Semih Gümüş kitabında yazının teknik özelliklerinden (hatta püf noktalarından) öte, yazarken hangi aşamalarla karşılaşacağını gösteren bir rehber özelliğinde derlemiş. Kitap okuyucunun aklındaki birçok soruyu cevaplayacak başlıklara sahip iki bölümden oluşuyor. “Önsöz” ile başlayan kitap “sonsöz” ile son bulmaktadır. Kitabın ilk bölümünde yazar adayına okuma yönünde yol gösterirken; ikinci bölümünde yazma yönünde yol gösteriyor. Kitapta birçok okuma önerilerinin yanı sıra, birçok edebiyatçılarının da görüşleri yer alıyor.
“İnsan bazı şeyleri söylemeyi seçtiği için değil, onları belli bir biçimde söylemeyi seçtiği için yazardır.”
(J.P. Sartre)
Edebiyatla iç içe olmak yaratıcılık için vazgeçilmez bir unsur. Her okuyucu, her yazar için edebiyat tanımı özneldir. Kimileri için sanatsal bir doyum olarak yorumlarken, kimileri için kelimelerin amaca yönelik kullanılmasıdır.
Semih Gümüş’ün kaleminden edebiyat, gerçeğe ulaşan bir yol olarak yorumlanmıştır.
“Edebiyat, tek bir yaratıcının ürünü olsa da, o gerçeği herkes adına da anlatır ve anlatılan somut gerçeğin ta kendisi değilse de, soyutlanmış bir biçimidir. Hayal ettiklerimizi öyleymiş gibi dile getirir. Okurunu öteki yazı türlerinden, tarihten bile daha çok inandırır edebiyat.”
İyi bir yazar olmanın temel şartının iyi bir okur olmaktan geçtiğini özellikle vurgulamış. Aslında yazar olmak tutkusu taşıyan herkesin bildiği bir gerçeği öylesine güzel ifade etmiş ki, yolun daha çok başında olduğumuzu hatta daha yolda olmadığımızı(en azından yeni başlayanlar için) tekrardan fark etmemizi sağlamış.
“Peki bu arada ne okuyorsunuz?
Hemen verilecek yanıtlarınız vardır elbette, ama okuduklarınızın okumanız gerekenlerin çok azı olduğunu ve okunmazsa olmaz sayılabilecek pek çok yazarı daha okumadığınızı biliyorsunuzdur.”
“Hiç kuşku yok ki, yaratıcı yazarlık, bir ustadan öğrenilemeyeceği gibi, yaratıcı yazarlık okullarında ya da atölyelerinde de öğrenilemez. Yazarlık, bütün bütüne bireysel bir uğraş.”

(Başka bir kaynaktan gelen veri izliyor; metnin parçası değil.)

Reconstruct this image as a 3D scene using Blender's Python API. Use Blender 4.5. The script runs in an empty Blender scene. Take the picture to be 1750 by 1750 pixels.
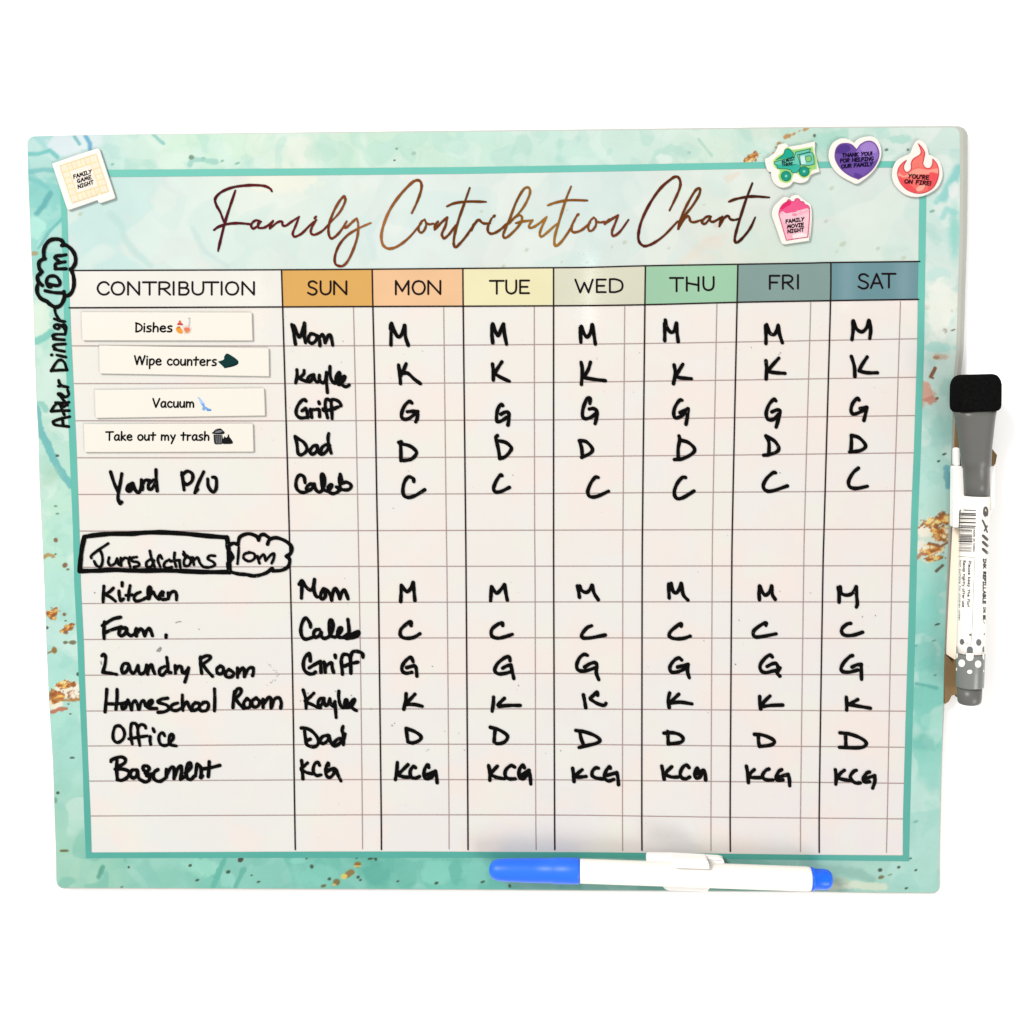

Bir şiiri okurken, bir kitabın içine dalmışken duygularımızın yavaş yavaş benliğimizi kavradığını hissederiz. Yazarın belki de hiç yaşamadığı aşkı biz onun eserlerini okuyarak yaşamış sayabiliriz kendimizi. Acaba bizim hissettiğimiz gibi acaba yazarlar da eserlerini oluştururken, yazarken ne hissetmiştir? Yazarlık salt olarak duygularla gerçekleştirilebilir mi?
“Neyse bu duygu ve ruh, onlar sizin yazarlık tutumunuzda vardı herhalde, ama bir de yazdığınız metnin diline, sözcüklerine, cümlelerine sızdırmaya kalkışmayın onları. Kaldı ki kaygı duymaya gerek yok, yazınsal metin, duygusunu ve ruhunu kendisi yaratır. Edebiyatın duyguyla değil, akılla okunup yazıldığını da bu arada unutmadan.”
Sadece yaratıcı yazar olmak isteyenler için değil, iyi bir okuyucu olmak isteyenler için de ideal bir kitap. Aklınıza takılan sorular, merak ettiğiniz noktalar için samimi bir rehber.